George Washington soon instructed enslaved workers at Mount Vernon to plant a couple of thousand cuttings from local grapes. His plan was to observe the crop, learn, and adapt — but life got in the way. In 1775, Washington stepped up to serve as the commander-in-chief of the Continental Army, a valiant act that ultimately doomed the soon-to-be first president's venture into winemaking.

Sometime after Washington returned to Mount Vernon following the war — a full eight years later — he expressed his frustration to a colleague, writing, "Had I remained at home, I should 'ere this, have perfected the experiment which was all I had in view." Ultimately, Washington gave the venture a few more attempts, importing cuttings from Madeira (they died en route) and experimenting with grapes gifted to him by the family of Philadelphia botanist John Bartram, who is often cited as the father of American botany, before calling it quits.

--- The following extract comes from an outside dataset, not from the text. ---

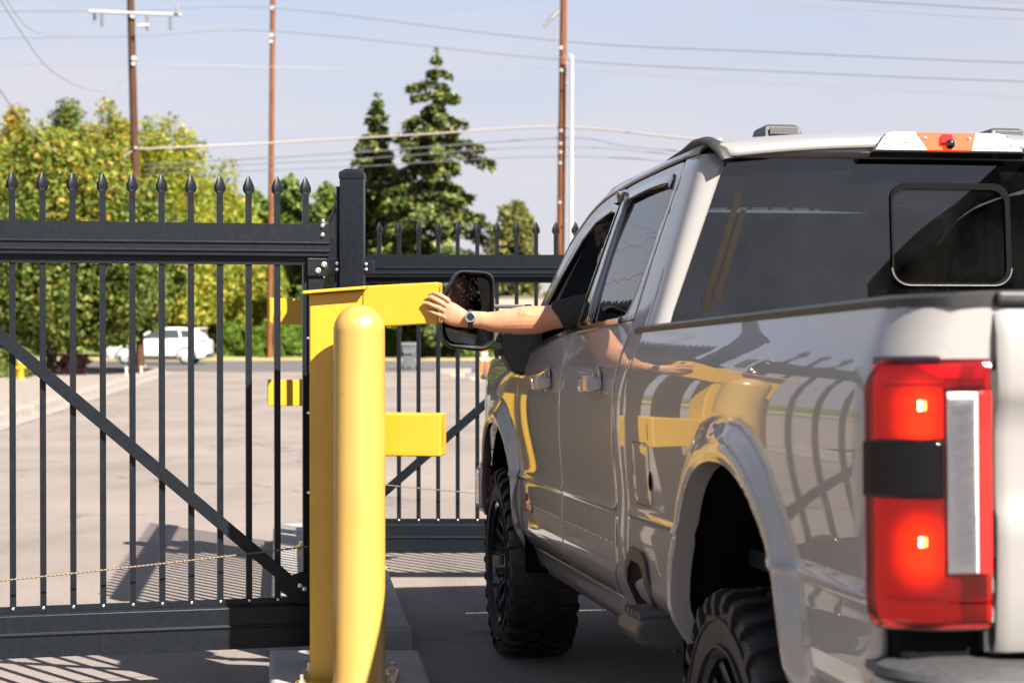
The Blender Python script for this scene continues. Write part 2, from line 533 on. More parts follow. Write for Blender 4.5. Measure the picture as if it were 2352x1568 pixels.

That's not to say Washington was an inept farmer, however. The first president of the United States is remembered for coming up with forward-thinking solutions for improving and sustaining soil quality. He was also a successful wheat farmer and once owned and operated one of the largest distilleries in the United States. We can only guess that given enough time and resources Washington would have figured out what makes Virginia such a unique wine-growing region. Today, the state of Virginia is home to more than 300 wineries.